India's central bank today raised interest rates for the second time in as many months.
It also warned that inflation is likely to remain elevated despite sluggish growth, and rolled back an emergency measure put in place in July to support the rupee.
The Reserve Bank of India (RBI) lifted its policy repo rate by 25 basis points to 7.75%, in line with expectations in a Reuters poll.
"Overall WPI (wholesale price index) inflation is expected to remain higher than current levels through most of the remaining part of the year, warranting an appropriate policy response," RBI Governor Raghuram Rajan said in his review.
As the rupee stabilised after a summer slide, the RBI as expected also lowered its Marginal Standing Facility (MSF) rate by a further 25 basis points to 8.75%, which eases liquidity in the banking system by lowering the cost of borrowing for lenders.
Rajan, a high-profile former chief economist at the International Monetary Fund, took office in early September and stunned markets in his first monetary policy review just weeks later by raising interest rates to combat fierce price pressures dogging Asia's third-largest economy.
Annual food inflation in India accelerated to 18.4% in September, its highest since mid-2010, pushed up by prices of vegetables including onions and stirring public discontent ahead of national elections which must be held by next May.
However, India's economy grew by just 4.4% in the June quarter, its slowest since early 2009. The 5% growth rate recorded in the last fiscal year through March was the weakest in a decade.
The RBI expects the economy again to grow at 5% in the current fiscal year that ends in March, below its earlier forecast of around 5.5% but still above many private-sector forecasts.

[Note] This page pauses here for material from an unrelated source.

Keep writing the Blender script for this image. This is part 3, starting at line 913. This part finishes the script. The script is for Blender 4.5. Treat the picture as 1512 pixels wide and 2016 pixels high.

"The pass-through of rupee depreciation into prices of manufactured products is acting, along with elevated food and fuel inflation, to offset possible disinflationary effects of low growth," Rajan said in his policy statement.
The rupee slumped to record lows in August, at one point sliding some 20% for the year, on concerns about India's gaping current account and fiscal deficits, and as global investors dumped emerging market assets for fear the US Federal Reserve was set to start tapering its massive stimulus programme.